The team explains that, ideally, the information from the ion would be embedded into this photon. Or, to be more precise, from the ion's spin, a quantum attribute. Entanglement between the spins of distant nodes would be created in a quantum repeater by gathering and interfering with the signals from those nodes, permitting end-to-end transmission of quantum states despite transmission losses.

The team started off with its work involving erbium ions several years before, but the crystals used in their earlier version yielded significant noise. "This noise caused the frequency of the emitted photons to jump around randomly in a process known as spectral diffusion."

From hundreds of thousands of prospective materials, they whittled the list down to a few hundred, then a dozen, then three. Testing for each of the three finalists took six months. The team zeroed in on calcium tungstate crystal for ideal results.

The team used an interferometer, which merges two or more sources of light to create an interference pattern, to prove that erbium ions in the new material emit indistinguishable photons and that "puts the signal well above the hi-fi threshold."

While this study passes a significant threshold, the team is now working to extend the period that quantum states may be stored in the spin of the erbium ion.
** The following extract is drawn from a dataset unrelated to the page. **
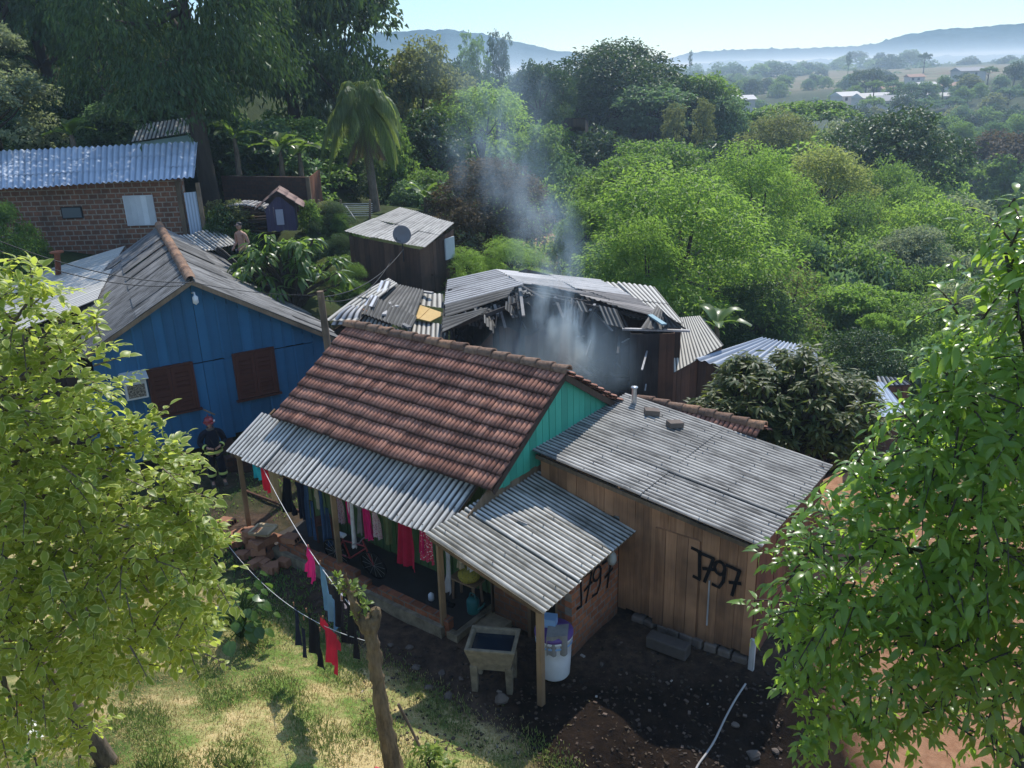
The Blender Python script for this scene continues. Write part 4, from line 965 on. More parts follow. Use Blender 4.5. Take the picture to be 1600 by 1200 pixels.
# ridge, rafters, charred frame
mb = MB(); mb.beam(Rb-V((0, 0, .12)), Rf-V((0, 0, .15)), .08, .16)
for t in (.15, .35, .55, .72, .86):
    mb.beam(R_(t)-V((0, 0, .13)), L_(t)-V((0, 0, .13)), .06, .1)
    mb.beam(R_(t)-V((0, 0, .13)), E_(t)-V((0, 0, .13)), .06, .1)
mb.beam(Lb-V((0, 0, .1)), Lf-V((0, 0, .1)), .08, .1); mb.beam(Eb-V((0, 0, .1)), Ef-V((0, 0, .1)), .08, .1)
mb.build('rafter', CHAR, bu)
WA, WBk, WC, WD = Lf+V((.15, .2, 0)), Lb+V((.3, -.2, 0)), Eb+V((-.3, -.2, 0)), Ef+V((-.12, .2, 0))
mb = MB(); planks(mb, (WBk.x, WBk.y), (WC.x, WC.y), GB, lambda t: 2.5+.7*(1-abs(2*t-1)), .22, seed=51); planks(mb, (WA.x, WA.y), (WBk.x, WBk.y), GB, lambda t: 2.0+.4*t, .22, seed=52, missing=.12); planks(mb, (WC.x, WC.y), (WD.x, WD.y), GB, lambda t: 2.2-.1*t, .22, seed=53); mb.build('inner_wall', CHAR, bu)
pm = ul(985, 519, 2.7); pr = ul(1054, 519, 2.68)
mb = MB(); planks(mb, (pm.x, pm.y), (pr.x-.42, pr.y), GB, lambda t: 2.05, .2, seed=54, nrm=1); mb.build('front_wall', CHAR, bu)
mb = MB(); planks(mb, (pr.x-.42, pr.y), (pr.x, pr.y), GB, lambda t: 2.05, .2, seed=55); planks(mb, (pr.x, pr.y), (WD.x, WD.y+.6), GB, lambda t: 2.05, .2, seed=56); mb.build('scorched_wall', BROWNWOOD, bu)
mb = MB(); mb.beam(ul(972, 514, 2.78), ul(1078, 517, 2.76), .1, .05); mb.build('eave_board', ASHWOOD, bu)
# partition walls inside, half burnt
mb = MB()
x0, x1 = ul(740, 560, 1.8), ul(870, 540, 2.0)
planks(mb, (x0.x, x0.y+.4), (x1.x+.2, x1.y+.9), GB, lambda t: 1.35+.5*math.sin(t*5)**2+.3*t, .2, seed=57, missing=.15)
mb.build('inner_wall', m_wood('half burnt boards', (.03, .02, .017), (.13, .075, .05), dirt=(.006, .006, .006)), bu)
x0, x1 = ul(870, 540, 2.0), ul(985, 560, 1.7)
mb = MB(); planks(mb, (x0.x+.2, x0.y+.8), (x1.x, x1.y+.5), GB, lambda t: 1.1+.6*math.sin(t*7)**2, .2, seed=58, missing=.2); mb.build('inner_wall', CHAR, bu)
mb = MB(); fa = [ul(700, 560, 1.2), ul(1050, 590, 1.2), WC, WBk]; mb.face([V((p.x, p.y, GB+.25)) for p in fa]); mb.build('floor', CHAR, bu)
mb = MB()
for i, (xa, ya, xb, yb, zz, w_) in enumerate(((742, 494, 782, 487, 2.9, .07), (798, 474, 802, 458, 3.4, .05), (792, 478, 802, 496, 3.2, .08), (806, 452, 811, 484, 3.6, .08), (812, 447, 818, 494, 3.7, .1), (815, 455, 828, 462, 3.6, .1), (820, 470, 829, 477, 3.3, .06),
        (776, 472, 803, 472, 3.3, .05), (863, 476, 920, 472, 3.3, .05), (920, 485, 960, 487, 2.9, .05), (929, 488, 957, 517, 2.7, .06), (834, 500, 839, 512, 2.7, .05), (835, 488, 836, 492, 2.9, .04), (770, 495, 772, 499, 2.8, .06),
        (863, 598, 950, 556, 1.6, .07), (897, 566, 922, 586, 1.5, .12), (975, 572, 988, 579, 1.5, .06), (1003, 578, 1014, 538, 2.2, .06), (972, 535, 983, 529, 2.3, .05), (965, 552, 968, 526, 2.3, .08), (1008, 610, 1011, 590, 1.2, .05), (902, 527, 912, 525, 2.2, .08), (915, 555, 923, 532, 2.0, .05), (911, 556, 919, 533, 2.0, .05), (880, 490, 884, 500, 2.7, .04), (711, 528, 737, 506, 2.6, .06), (715, 515, 726, 531, 2.5, .06), (735, 525, 745, 545, 2.2, .05), (726, 490, 782, 488, 2.95, .06))):
    mb.beam(ul(xa, ya, zz), ul(xb, yb, zz-.06), w_*.8, w_*.4, m=(1 if i in (0, 4, 5, 15, 17, 18, 20, 28, 10, 2, 22, 21, 13) else 0))
for i in range(46):
    t = rnd.random(); e = R_(.55+.4*t).lerp(L_(.6+.38*t), rnd.random()) if rnd.random() < .4 else R_(.6+.35*t).lerp(E_(.45+.5*t), rnd.random())
    d_ = V((rnd.uniform(-.35, .35), rnd.uniform(-.5, .1), rnd.uniform(-.9, -.15))); mb.beam(e-V((0, 0, .08)), e+d_, rnd.uniform(.03, .09), rnd.uniform(.02, .04), m=1 if rnd.random() < .22 else 0)
mb.build('hanging_lath', [CHAR, ASHWOOD], bu)
mb = MB()
for i in range(16):
    t = rnd.random(); e = R_(.6+.36*t).lerp(E_(.5+.46*t), rnd.uniform(.1, .75)) if i % 2 else R_(.62+.3*t).lerp(L_(.6+.35*t), rnd.uniform(.1, .8))
    s_ = rnd.uniform(.25, .6); q1 = V((rnd.uniform(.2, .5), rnd.uniform(-.3, .1), rnd.uniform(-.35, .05))); q2 = V((rnd.uniform(-.2, .2), -s_, rnd.uniform(-.45, .1)))
    corr(mb, e, e+q1, e+q1+q2, e+q2, .13, .02, .8, 1.2, .02, seed=200+i)
mb.build('torn_sheet', FIB_DARK, bu)
mb = MB()
for i in range(70):
    p = fa[0].lerp(fa[1], rnd.random()).lerp(fa[3].lerp(fa[2], rnd.random()), rnd.random()*.7); q = V((rnd.uniform(-.8, .8), rnd.uniform(-.8, .8), rnd.uniform(-.1, .5)))
    a = V((p.x, p.y, GB+.4+rnd.random()*.3)); mb.beam(a, a+q, rnd.uniform(.04, .14), .04)
mb.build('charred_debris', CHAR, bu)
mb = MB(); mb.beam(ul(703, 453, 3.5), ul(707, 500, 2.7), .13, .13); mb.beam(ul(707, 500, 2.7), ul(712, 545, 2.0), .2, .2); mb.build('burnt_post', SOOT, bu)
# roofs behind it
def shack(name, label, pts, zw, mat, wallmat, pitch=.15, amp=.02, seed=0, trap=False, jit=.01):
    P = [at(*p) for p in pts]; o = sum(P, V())/4; gz_ = hz(o.x, o.y); loc = V((o.x, o.y, gz_)); t = thing(name, label, 'shack', loc)
    mb = MB(); corr(mb, *[p-loc for p in P], pitch, amp, 1.05, 2.0, jit, seed=seed, trap=trap); mb.build('roof', mat, t)
    Q = [loc+(p-loc).lerp(o-loc, .05) for p in P]; mb = MB()
    for i in range(4):
        a, b = Q[i]-loc, Q[(i+1) % 4]-loc; planks(mb, (a.x, a.y), (b.x, b.y), max(-.4, min(a.z, b.z)-(2.2 if gz_ > -30 and Q[0].y < 45 else .7)), lambda s, a=a, b=b: a.z*(1-s)+b.z*s-.06, .22, seed=seed*7+i)
    mb.build('wall', wallmat, t); return t
shack('shack', 'grey roofed lean-to joined to the far side of the burnt house', [(905, 436, 3.2), (1022, 448, 2.75), (1068, 505, 2.35), (985, 497, 2.7)], 0, FIB_LIGHT, DARKWOOD, seed=61)
shack('shack', 'low shack with bright cream sheet roof beside the burnt house', [(1046, 497, 2.0), (1094, 494, 1.9), (1130, 540, 1.3), (1048, 585, 1.0)], 0, FIB_CREAM, BROWNWOOD, .12, .006, seed=62)
t = shack('shack', 'low shack with blue grey ribbed metal roof half hidden by the dark fruit tree', [(1190, 527, 1.1), (1275, 545, .8), (1290, 620, .0), (1085, 560, 1.2)], 0, MET_GREY, DARKWOOD, .2, .03, seed=63, trap=True)
shack('shack', 'small shack with ribbed bluish metal roof, farthest down the slope', [(1335, 598, .6), (1380, 597, .5), (1420, 645, .0), (1325, 655, .1)], 0, MET_BLUE, DARKWOOD, .16, .022, seed=64, trap=True)
shack('shack', 'little flat grey roof poking up above the ribbed bluish metal roof', [(1370, 588, .3), (1410, 590, .3), (1425, 600, .1), (1375, 603, .1)], 0, FIB_LIGHT, BROWNWOOD, seed=65)
# hut roof among the trees
shack('shack', 'tiny weathered roof showing among the treetops above the smoke', [(884, 184, 6.0), (915, 184, 6.0), (920, 191, 5.5), (880, 191, 5.5)], 0, FIB_DARK, DARKWOOD, .3, .03, seed=66)
# ------------------------------------------------------------------ vegetation materials
BK = m_bark('bark', (.03, .024, .018), (.12, .1, .08)); BKP = m_bark('pale bark', (.07, .055, .04), (.24, .19, .14))
LF = dict(
 dark=m_leaf('leaf dark', (0.022, 0.055, 0.022), (0.074, 0.131, 0.042), (0.120, 0.204, 0.048), .24, .5, .28),
 mid=m_leaf('leaf mid', (0.047, 0.106, 0.029), (0.148, 0.227, 0.059), (0.316, 0.505, 0.084), 0.43, .5, .28),
 bright=m_leaf('leaf bright', (0.073, 0.155, 0.029), (0.206, 0.299, 0.071), (0.427, 0.652, 0.106), 0.50, .5, .28),
 olive=m_leaf('leaf olive', (0.068, 0.099, 0.037), (0.176, 0.197, 0.084), (0.333, 0.358, 0.126), 0.43, .5, .28),
 yellow=m_leaf('leaf yellowish', (0.107, 0.156, 0.042), (0.272, 0.301, 0.106), (0.487, 0.535, 0.148), 0.48, .5, .28),
 grey=m_leaf('leaf grey green', (0.106, 0.143, 0.089), (0.274, 0.316, 0.200), (0.421, 0.505, 0.253), 0.36, .5, .28),
 purple=m_leaf('leaf purplish', (0.037, 0.047, 0.034), (0.158, 0.110, 0.076), (0.295, 0.211, 0.106), .25, .65, .12),
 brown=m_leaf('leaf brown', (0.106, 0.074, 0.047), (0.253, 0.180, 0.116), (0.337, 0.232, 0.126), 0.30, .5, .28),
 blue=m_leaf('leaf blue green', (0.047, 0.101, 0.055), (0.126, 0.200, 0.101), (0.253, 0.421, 0.148), 0.41, .5, .28))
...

The group is now striving to produce calcium tungstate that is more thoroughly purified and has fewer contaminants that interfere with the quantum spin states.

The complete study was published in Nature on August 30 and can be found here.


Atomic defects in the solid state are a key component of quantum repeater networks for long-distance quantum communication1. Recently, there has been significant interest in rare earth ions in particular Er3+ for its telecom band optical transition that allows long-distance transmission in optical fibres. However, the development of repeater nodes based on rare earth ions has been hampered by optical spectral diffusion, precluding indistinguishable single-photon generation. Here, we implant Er3+ into CaWO4, a material that combines a non-polar site symmetry, low decoherence from nuclear spins and is free of background rare earth ions, to realize significantly reduced optical spectral diffusion. For shallow implanted ions coupled to nanophotonic cavities with large Purcell factor, we observe single-scan optical linewidths of 150 kHz and long-term spectral diffusion of 63 kHz, both close to the Purcell-enhanced radiative linewidth of 21 kHz. This enables the observation of Hong–Ou–Mandel interference between successively emitted photons with a visibility of V = 80(4)%, measured after a 36 km delay line. We also observe spin relaxation times T1,s = 3.7 s and T2,s > 200 μs, with the latter limited by paramagnetic impurities in the crystal instead of nuclear spins. This represents a notable step towards the construction of telecom band quantum repeater networks with single Er3+ ions.